Hotel sector has ‘outstanding’ year as occupancy and revenues soar

Belfasts extended Waterfront Hall has given the city a high value lift says the ASM hotel report
Belfasts extended Waterfront Hall has given the city a high value lift says the ASM hotel report

The hotel industry in Belfast and across most of Northern Ireland enjoyed one the best years on record in 2016 as fall in the value of sterling increased business.

That’s a key finding of a report into the sector produced by ASM Chartered Accountants.

The report reveals that demand for hotel bedrooms across the province increased to a record high occupancy rate of 77.9%, while the average room rate, the price for a room excluding VAT, increased by 4.1% to £77.95;

Together the figures indicate that the revenue per room was £60.74, a 4.6% rise on 2015.

However, while Belfast had a strong year, with occupancy levels at 83.5%, and country and spa hotels averaged 76% and 80.3% respectively, hotels in Londonderry suffered a fall in profits on average despite rising demand for rooms.

Despite a a sluggish start to the year, director of consulting at ASM, Michael Williamson, said 2016 had turned out to be “outstanding”.

“Without doubt, the almost instant decline in the value of sterling on the back of the EU referendum result in June 2016 boosted our competitiveness as a destination and in Belfast especially this made a tangible difference to the demand for accommodation in the second half of the year,” he said.

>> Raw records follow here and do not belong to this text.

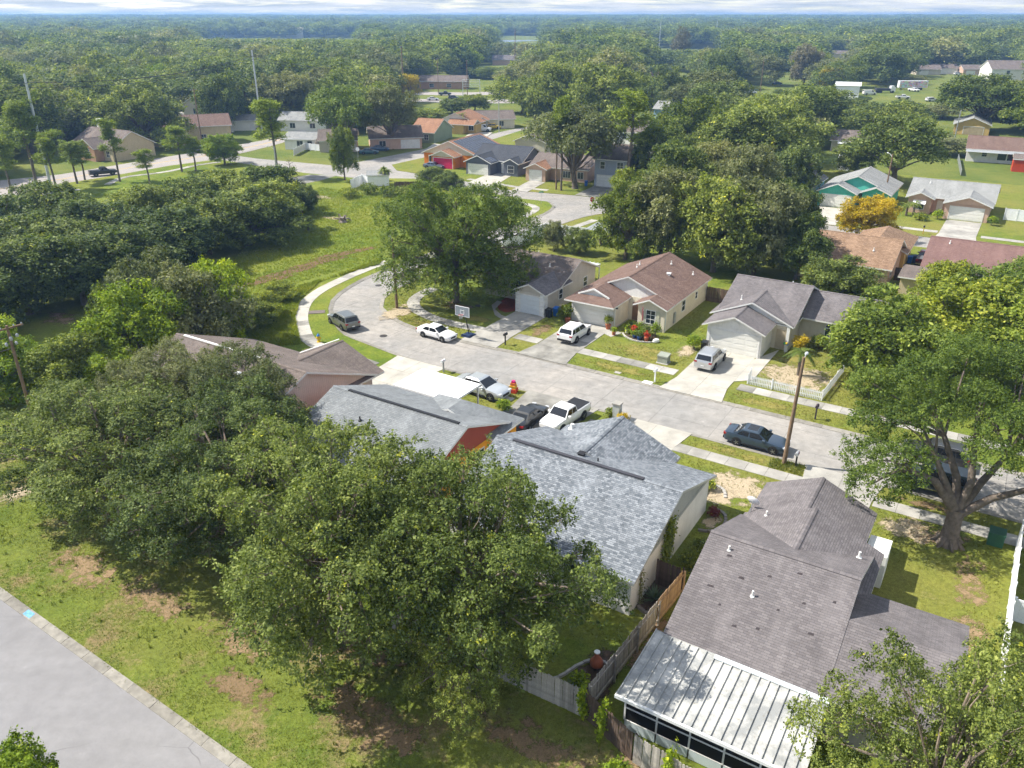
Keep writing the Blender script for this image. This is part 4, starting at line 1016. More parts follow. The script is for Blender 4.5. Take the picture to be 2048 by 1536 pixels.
h.wall(0.01, 5.8, -3.5, 0.02, 2.6, W_SLATE); h.gable('y', -0.4, 6.3, -4.0, 4, 2.62, 0.44, (R_CHAR, WHITE), (1, 0), gm=W_SLATE); h.garage('y-', 2.9, -3.5, 4.6); h.wall(8.3, 11.49, -2.0, 0.02, 2.6, W_SLATE); h.gable('y', 7.9, 11.95, -2.5, 4, 2.62, 0.5, (R_CHAR, WHITE), (1, 0), gm=W_SLATE); h.win('y-', 9.9, -2.0, 0.7, 1.4, 1.4, 1, 2); h.door('y-', 7.2, 0, 0.95, 2.05, WHITE)
solar(h, 6.25, 2.62, 1, 1, -3.2, 2, 1, 1)
h = FH('tan_cottage', 'small tan house with brown gabled roof beside the blue-grey two-storey house', (1062, 357), -26, 12.5, 10, W_PEACH, R_TAUPE, 'x', 2.6, 0.38)
h.wall(0.01, 4.4, -2.6, 0.02, 2.5, W_PEACH); h.gable('y', -0.4, 4.9, -3.1, 4, 2.5, 0.42, (R_TERRA, WHITE), (1, 0), gm=W_PEACH); h.garage('y-', 2.2, -2.6, 2.6); h.win('y-', 8, 0, 0.7, 1.6, 1.3, 3, 1); h.win('y-', 11, 0, 0.7, 1.2, 1.3, 2, 1)
h = FH('two_storey_blue_house', 'blue-grey two-storey house with white garage door behind a leaning pine', (1188, 373), -26, 6.6, 10, W_BLUE, R_TAUPE, 'x', 5.4, 0.42, tm=WHITE)
h.garage('y-', 3.0, 0, 4.8, 2.2, WHITE); h.win('y-', 1.6, 0, 3.5, 0.9, 1.3, 1, 2); h.win('y-', 5.2, 0, 3.6, 1.2, 1.3, 2, 2); h.wall(6.6, 9.8, 1.2, 9.0, 2.7, W_BLUE); h.gable('x', 6.5, 10.3, 0.7, 9.5, 2.7, 0.4, (R_TAUPE, WHITE), (0, 1), gm=W_BLUE)
h = FH('yellow_house', 'yellow house with terracotta roof behind the bright orange house', (872, 264), -18, 12.5, 11, W_YELL, R_TERRA, 'y', 2.7, 0.42, W_WHITE)
h.wall(5.5, 9.5, -2.4, 0.02, 2.6, W_YELL); h.gable('x', 4.5, 12.9, -2.9, 3, 2.6, 0.42, (R_TERRA, WHITE), (0, 1), gm=W_WHITE); h.win('y-', 11, 0, 0.8, 1.4, 1.3, 2, 1); h.win('y-', 2, 0, 0.8, 1.2, 1.3)
h = FH('green_house', 'small green house with terracotta hip roof between tree and yellow house', (822, 284), -20, 6.8, 12, W_GREEN, R_TERRA, 'x', 2.6, 0.45)
h.win('y-', 4.6, 0, 0.7, 1.2, 1.3, 2, 2)
h = FH('cream_gable_house', 'cream house with long brown roof beside the parked vans', (930, 259), 10, 15, 9, W_CREAM, R_TAUPE, 'x', 2.7, 0.42, tm=WHITE)
h.wall(3.0, 6.6, -2.6, 0.02, 2.5, W_SAND); h.gable('y', 2.6, 7.0, -3.1, 3, 2.5, 0.45, (R_TAUPE, WHITE), (1, 0), gm=W_SAND); h.garage('y-', 4.8, -2.6, 2.6, 2.1, mat('tan_door', (0.42, 0.34, 0.22))); h.win('y-', 11, 0, 0.7, 1.4, 1.4, 2, 1); h.win('x-', 4, 0, 1, 1, 1.2)
h = FH('mauve_garage_house', 'mauve-tan house under two oaks with white garage door', (742, 300), 12, 13, 11, W_PEACH, R_TAUPE, 'x', 2.7, 0.4)
h.garage('y-', 10, 0, 4.6, 2.1, WHITE); h.win('y-', 3, 0, 0.7, 1.6, 1.3, 2, 1)
h = FH('beige_fenced_house', 'beige house half hidden behind the bright round tree', (640, 305), 8, 9, 10, W_SAND, R_TAUPE, 'x', 2.7, 0.4)
h = FH('white_lattice_house', 'white house with grey roof and screened porch beside a white fence', (571, 299), -8, 8, 7, W_WHITE, R_LGREY, 'x', 2.5, 0.36)
h.win('y-', 4, 0, 0.6, 1.6, 1.5, 2, 1); h.win('y-', 6.6, 0, 0.6, 1.2, 1.5)
h = FH('brick_front_house', 'house with brick front gable and brown roof by the main road', (150, 312), -33, 16, 11, SD_CREAM, R_TAUPE, 'x', 3.0, 0.55)
h.wall(6.5, 12.5, -2.2, 0.02, 2.9, W_BRICK); h.gable('y', 6.0, 13.0, -2.7, 4, 2.9, 0.6, (R_TAUPE, TRIM), (1, 0), gm=W_BRICK); h.win('y-', 9.5, -2.2, 0.7, 2.0, 1.4, 4, 2, arch=True); h.win('y-', 3, 0, 0.8, 1.4, 1.4, 2, 2); h.win('y-', 14.2, 0, 0.8, 1.2, 1.4, 2, 2)
h.trim(1.0, 2.0, 6.5, 7.4, 3, 8.0, WHITE, 'chimney')
h = FH('cream_two_wing_house', 'cream two-storey house with dark shutters behind the roadside oak', (345, 293), 24, 15, 10, SD_CREAM, R_BROWN, 'x', 4.6, 0.45, tm=WHITE)
h.win('x-', 4, 0, 2.9, 1.0, 1.3, 1, 2); h.win('y-', 3, 0, 1.0, 1.2, 1.5, 2, 2); h.win('y-', 8, 0, 1.0, 1.2, 1.5, 2, 2); h.wall(-7, 0.01, 1.0, 8.5, 2.8, SD_CREAM); h.gable('x', -7.5, 0.3, 0.5, 9.0, 2.8, 0.45, (R_BROWN, WHITE), (1, 0), gm=SD_CREAM); h.win('y-', -3.5, 1.0, 0.8, 1.4, 1.4, 2, 2)
h = FH('cream_villa', 'tall cream house with white balcony beyond the roadside trees', (372, 255), -12, 8, 10, W_CREAM, R_RED, 'y', 6.5, 0.55, tm=WHITE)
h.win('y-', 4, 0, 4, 1.2, 1.5, 2, 1); h.trim(-2.5, -0.01, -0.5, 4, 3.0, 3.2, WHITE, 'balcony'); h.trim(-2.5, -2.42, -0.5, 4, 3.2, 4.1, WHITE, 'railing'); h.trim(-2.41, -0.02, -0.5, -0.42, 3.2, 4.1, WHITE, 'railing')
h = FH('white_long_house', 'long white house with brown roof and dark window band by a red shed', (1930, 322), -28, 24, 11, W_WHITE, R_BROWN, 'x', 2.8, 0.40, tm=WHITE)
for k in range(5): h.win('y-', 7.2 + 2.0 * k, 0, 0.6, 1.75, 1.7, 1, 1)
h.win('y-', 3.6, 0, 1.2, 1.0, 1.0); h.planes([[(-0.3, -1.9, 2.35), (24.3, -1.9, 2.35), (24.3, -0.3, 2.62), (-0.3, -0.3, 2.62)]], (STEEL, WHITE), 'patio_roof', 0.06)
h = FH('yellow_garage_house', 'yellow house with grey roof and double garage beneath a spreading oak', (1905, 268), -28, 9, 12, W_YELL, R_LGREY, 'y', 2.7, 0.4)
h.garage('y-', 5, 0, 5, 2.1, mat('tan_door', (0.42, 0.34, 0.22)))
h = FH('brown_roof_cottage', 'low brown-roofed house with white awning behind a spreading oak', (1660, 302), -24, 17, 9, W_SAND, R_TAUPE, 'x', 2.6, 0.42)
h.planes([[(1.5, -1.3, 2.0), (7.0, -1.3, 2.0), (7.0, -0.02, 2.45), (1.5, -0.02, 2.45)]], (VINYL, VINYL), 'awning', 0.05); h.win('y-', 11, 0, 0.8, 1.3, 1.3)
h = FH('white_warehouse', 'white metal storage building among the trees', (1668, 198), -22, 9, 14, VINYL, VINYL, 'x', 5.2, 0.12, tm=VINYL)
h = FH('grey_hip_house', 'large white house with brown roof at the right edge of the far field', (1980, 160), -10, 28, 18, W_WHITE, R_TAUPE, 'x', 5.2, 0.42); h.win('y-', 8, 0, 3, 1.5, 1.5); h.win('y-', 16, 0, 3, 1.5, 1.5)
for k, (a, lab, wm) in enumerate((((1832, 150), 'beige house beyond the far field, left of three', W_SAND), ((1866, 148), 'white house beyond the far field, middle of three', W_WHITE), ((1925, 150), 'tan house beyond the far field, right of three', W_PEACH))):
    h = FH('far_field_house', lab, a, -8, 13, 10, wm, R_TAUPE, 'x', 3.0, 0.4); h.garage('y-', 4, 0, 4.6)
h = FH('white_hut', 'white house with grey gable roof glimpsed through trees above the street oak', (1306, 245), -30, 7, 9, W_LBLUE, R_LGREY, 'x', 4.2, 0.4); h.win('y-', 3, 0, 2, 1, 1.4)
h = FH('white_wall_house', 'white-walled house half hidden below the leaning pine crown', (1225, 300), -28, 12, 10, W_WHITE, R_TAUPE, 'x', 4.6, 0.4); h.win('y-', 3, 0, 2.8, 1, 1.3)
h = FH('pale_roof_house', 'white house with bright roof under the dense oaks', (1290, 310), -28, 10, 10, W_WHITE, R_LGREY, 'x', 3.0, 0.4)
h = FH('small_peak_house', 'small tan house with pointed roof beyond the charcoal house', (1030, 305), -26, 8, 8, W_SAND, R_TAUPE, 'y', 2.8, 0.4)
h = FH('far_brick_house', 'reddish far house behind the second road', (838, 178), -5, 22, 10, W_BRICK, R_TAUPE, 'x', 3.2, 0.45); h.win('y-', 6, 0, 0.8, 2, 1.4); h.win('y-', 14, 0, 0.8, 2, 1.4)
h = FH('far_white_store', 'far tan house right of the overhead sign frame', (985, 130), -5, 20, 12, W_PEACH, R_MAUVE, 'x', 3.2, 0.45)
h = FH('far_red_awning_house', 'far white building with red awning in the treetops', (1290, 166), -5, 14, 10, W_CREAM, R_BROWN, 'x', 3.4, 0.3); h.planes([[(1, -1.5, 2.2), (12, -1.5, 2.2), (12, -0.02, 2.8), (1, -0.02, 2.8)]], (mat('red_awning', (0.4, 0.02, 0.04)), TRIM), 'awning', 0.05)
h = FH('pool_cage_house', 'white house with screened cage beyond the roadside oaks', (560, 262), -6, 14, 9, W_WHITE, R_LGREY, 'x', 3.0, 0.4); h.win('y-', 4, 0, 0.8, 1.6, 1.4, 2, 1); h.win('y-', 10, 0, 0.8, 1.6, 1.4, 2, 1)
h = FH('pale_garage', 'pale grey garage building beside the pair of parked cars', (455, 262), 8, 8, 7, W_WHITE, R_LGREY, 'x', 2.8, 0.35); h.garage('y-', 4, 0, 4.6)
h = FH('forest_gap_house', 'small far house with grey roof in a gap right of the moss-hung tree', (1655, 119), -5, 16, 10, W_SAND, R_TAUPE, 'x', 4.0, 0.4)
# sheds
def shed(label, pa, rz, w, d, hh, wm, rm, axis='x'):
    p = G(*pa); h = House('garden_shed', label, (p.x, p.y, GZ), R(rz), cat='shed'); h.wall(0, w, 0, d, hh, wm); h.gable(axis, -0.2, w + 0.2, -0.2, d + 0.2, hh, 0.4, (rm, TRIM), gm=wm, oh=0.2, cap=False); h.door('y-', w / 2, 0, 1.2, min(1.9, hh - 0.15), wm); return h
shed('bright red-orange garden shed on the lawn beside the long white house', (2022, 343), -28, 6, 4, 2.6, siding('siding_red', (0.48, 0.06, 0.02)), R_TAUPE)
shed('narrow white shed on the dry lawn below the brown-roofed house', (1674, 340), -28, 2.2, 2.6, 2.6, VINYL, VINYL)
shed('white shed with window behind the white picket wall by the palm', (736, 374), 8, 4.2, 3.0, 2.2, VINYL, R_LGREY)
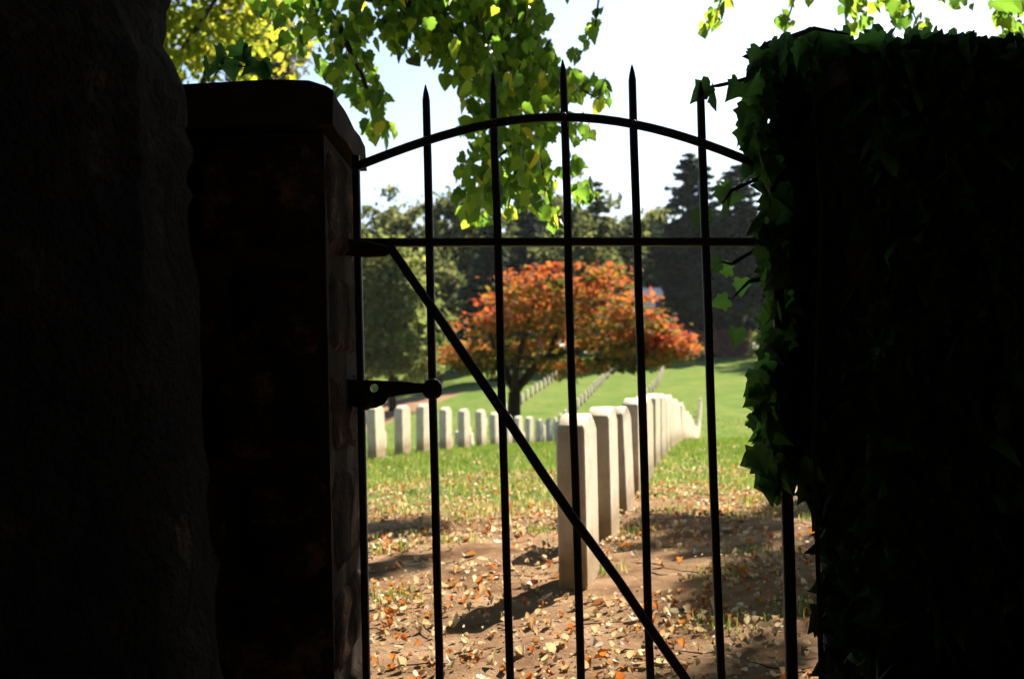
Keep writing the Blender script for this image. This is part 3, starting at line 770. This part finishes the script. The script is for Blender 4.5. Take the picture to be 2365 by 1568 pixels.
    plate('hinge_plate', [(806, 876), (860, 878), (920, 880), (985, 886), (985, 906), (930, 911), (900, 917), (890, 932), (872, 941), (850, 944), (806, 936)], (867, 896, 9.5), GYP-.020, .010)
    def knob(px, py, r, dy):
        c = gp(px, py); V, Fc = [], []; R_ = r*GYP/F; n = 14
        rings = [(0, .0), (.55, .0), (.9, .004), (1, .010), (1, .016), (.8, .020)]
        for (f, q) in rings[1:]:
            for k in range(n): V.append((c.x+math.cos(2*math.pi*k/n)*R_*f, GYP+dy+q, c.z+math.sin(2*math.pi*k/n)*R_*f))
        m_ = len(rings)-1
        for i in range(m_-1):
            for k in range(n): Fc.append((i*n+k, i*n+(k+1) % n, i*n+n+(k+1) % n, i*n+n+k))
        Fc.append(tuple(range(n))); Fc.append(tuple((m_-1)*n+k for k in range(n))[::-1])
        return link('collar_bolt', mesh('collar_bolt', V, Fc), t, m_iron)
    knob(1000, 898, 25, -.032); knob(846, 925, 22, -.034)
    for (x, y) in tips:
        f = 0
    for x in (985, 1141, 1302, 1463, 1621): # rivets where arch meets pickets
        y = float(np.polyval(co, x)); k = knob(x, y, 7, -.028); k.name = 'rivet'
    V, Fc = tube_vf([gp(800, 899, -.004), gp(850, 899, -.004)], [.009, .009], 10); link('hinge_pin', mesh('hinge_pin', V, Fc), t, m_iron, True)
gate()

# ------------------------------------------------------------------ ivy
def rot_facing(n, spread=.7):
    """leaves whose normal faces the viewer's side, tips falling"""
    Rm = hang_rot(n, 1.1, 1.9, .9)
    return Rm
def ivy():
    t = empty('ivy', (RX0, RY0, 0), 'ivy climbing over the right gate pier, hanging past its edge and the gate', 'ivy')
    singles, mass = [], []
    def add(px, py, Y, s, single=True):
        (singles if single else mass).append((at(px, py, Y), s))
    edge = [(82, 1800, 1790), (120, 1735, 1800), (165, 1735, 1800), (210, 1728, 1800), (255, 1712, 1800), (300, 1718, 1800), (345, 1728, 1800), (385, 1752, 1810),
            (430, 1780, 1815), (480, 1772, 1815), (530, 1762, 1820), (580, 1770, 1825), (640, 1768, 1825), (700, 1775, 1830), (760, 1772, 1830), (820, 1766, 1830), (870, 1758, 1835),
            (920, 1752, 1840), (960, 1748, 1840), (1000, 1768, 1850), (1040, 1752, 1850), (1075, 1758, 1850)]
    ey = [e[0] for e in edge]; el = [e[1] for e in edge]
    rn = random.Random(77)
    for i in range(150):          # ragged left margin
        y = rn.uniform(90, 1085); l = float(np.interp(y, ey, el))
        add(l+rn.uniform(4, 46), y, rn.uniform(2.74, 2.92), rn.uniform(.034, .058))
    for (x, y) in [(1790, 92), (1812, 100), (1735, 140), (1760, 135), (1745, 178), (1720, 245), (1745, 262), (1722, 290), (1735, 320), (1748, 345), (1632, 200), (1640, 208), (1697, 190), (1765, 455), (1748, 490), (1750, 520),
                   (1740, 858), (1752, 882), (1735, 1040), (1748, 1052), (1770, 1072), (1785, 1118), (1795, 1140), (1778, 1098), (1800, 1088), (1808, 1065), (1840, 1080), (1760, 1000), (1772, 985)]:
        add(x+8, y, rn.uniform(2.72, 2.86), rn.uniform(.04, .055))
    for (x, y) in [(1672, 432), (1680, 452), (1668, 480), (1690, 430), (1622, 487), (1665, 606), (1690, 622), (1712, 645), (1680, 690), (1700, 760), (1745, 905), (1760, 925), (1770, 962), (1782, 950), (1735, 965), (1748, 940)]:
        add(x, y, rn.uniform(2.9, 3.05), rn.uniform(.032, .046))
    for i in range(85):           # along the top
        x = rn.uniform(1800, 2345); add(x, 104+rn.uniform(-32, 14)*rn.random()+ (6 if x > 2250 else 0), rn.uniform(2.6, 2.8), rn.uniform(.034, .062))
    add(2192, 98, 2.62, .075); add(2195, 105, 2.66, .07); add(1900, 78, 2.7, .05); add(1965, 84, 2.7, .055)
    for i in range(4200):         # dense cover on the pier
        y = rn.uniform(100, 1640); l = float(np.interp(y, ey+[1160, 1640], el+[1880, 1890]))+28
        if y > 1075: l = max(l, 1870)
        x = l + (2440-l)*rn.random()
        Y = 2.60-rn.uniform(0, .06) if x > 2040 else np.interp(x, [1850, 2040], [2.98, 2.62])-rn.uniform(0, .07)
        add(x, y, float(Y), rn.uniform(.035, .06), False)
    for i in range(260):          # ivy behind the gate's free stile
        y = rn.uniform(380, 1050); add(rn.uniform(float(np.interp(y, ey, el))+16, 1868), y, rn.uniform(2.88, 3.06), rn.uniform(.034, .055), False)
    for i in range(500):
        add(rn.uniform(2330, 2900), rn.uniform(360, 1640), rn.uniform(2.55, 2.66), rn.uniform(.04, .06), False)
    Rm = hang_rot(len(singles), 1.15, 1.95, .8)
    lm = mesh('leaf', *IVY); lm.materials.append(m_ivy_glow)
    base = Vector(t.location)
    for (p, s), r in list(zip(singles, Rm))[:300]:
        o = bpy.data.objects.new('leaf', lm); C.objects.link(o); o.parent = t
        o.matrix_local = Matrix.Translation(p-base) @ Matrix(r.tolist()).to_4x4() @ Matrix.Scale(s*1.15, 4)
    P = np.array([list(p) for p, s in mass]); sc = np.array([s for p, s in mass])
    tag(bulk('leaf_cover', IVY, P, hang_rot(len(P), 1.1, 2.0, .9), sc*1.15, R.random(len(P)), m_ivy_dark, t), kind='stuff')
    L = []
    for path in ([(1835, 960), (1830, 930), (1820, 900), (1800, 600), (1785, 400), (1760, 220), (1790, 100)], [(1900, 1640), (1880, 1000), (1900, 500), (1870, 120)],
                 [(2150, 1640), (2120, 1000), (2200, 400), (2190, 110)], [(1780, 400), (1735, 420), (1690, 440), (1668, 470)], [(1790, 560), (1740, 580), (1690, 610), (1665, 605)],
                 [(1770, 170), (1697, 190), (1660, 198), (1630, 202)], [(1810, 900), (1770, 930), (1745, 960)], [(1815, 980), (1780, 1050), (1790, 1130)], [(1790, 640), (1730, 650), (1690, 690)], [(1800, 96), (1880, 66), (1960, 80)]):
        pts = [at(x, y, 2.84 if x < 1870 else 2.6) for x, y in path]; L.append((pts, [.006]+[.004]*(len(pts)-2)+[.0015]))
    link('stem', tubes('stem', L, 6), t, m_bark)
ivy()
def cap_ivy():
    p0 = at(560, 165, 2.7); t = empty('ivy_sprig', tuple(p0), 'bright green ivy sprig lying on the left pier cap', 'ivy')
    lm = mesh('leaf', *IVY); lm.materials.append(m_ivy_glow)
    Rm = hang_rot(9, 1.1, 1.8, .8)
    for i, ((x, y), r) in enumerate(zip([(520, 128), (545, 112), (560, 130), (500, 142), (580, 140), (602, 150), (535, 145), (620, 156), (480, 150)], Rm)):
        o = bpy.data.objects.new('leaf', lm); C.objects.link(o); o.parent = t
        o.matrix_local = Matrix.Translation(at(x, y-8, 2.68)-Vector(p0)) @ Matrix(r.tolist()).to_4x4() @ Matrix.Scale(.045, 4)
    link('stem', tubes('stem', [([at(470, 170, 2.7), at(540, 150, 2.69), at(630, 166, 2.7)], [.003, .002, .001])], 5), t, m_bark)
cap_ivy()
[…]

Stressing it would be wrong to credit all of the progress to the exchange rate, he said growth had been recorded in many areas outside the capital, while in Belfast, the opening of the extended Waterfront Hall had massively improved its appeal to the meetings, conventions and exhibitions segments.

That he described as a “a very important and high spending tourism market that we expect to add materially to the demand for accommodation in future years”.

In addition, Mr Williamson said the appeal of the province to the GB market had also been enhanced by sterling’s fall and the subsequent rise in the cost of European trips.

“Consequently, it comes as no surprise that the survey shows an increase in the proportion of out of state visitors using hotels in Derry City and in Belfast,” he said.

Demand from these markets has grown to 67% of bedrooms occupied in Londonderry as against 62% in 2015, while in Belfast, the proportion of rooms accounted by out of state visitors increased from 73% to 78%.

“It is now that we should be maximising the opportunities offered by the relative weakness of sterling by increasing our marketing efforts in Great Britain and in other out of state markets.

“We can be sure that our key competitors will continue to invest heavily in marketing their destinations such is the importance of the tourism industry to their respective economies”.

The report also highlights that the performance of the tourism industry over the past five years has led to a wave of new hotel announcements in Belfast, Derry City and along the North Coast.

In Belfast, there are around 1,100 new hotel bedrooms currently under development with the prospect of further development within the next two years.

On the North Coast, there are plans for an upmarket resort/spa hotel and in Londonderry new mid-market accommodation is expected to come on stream in 2019.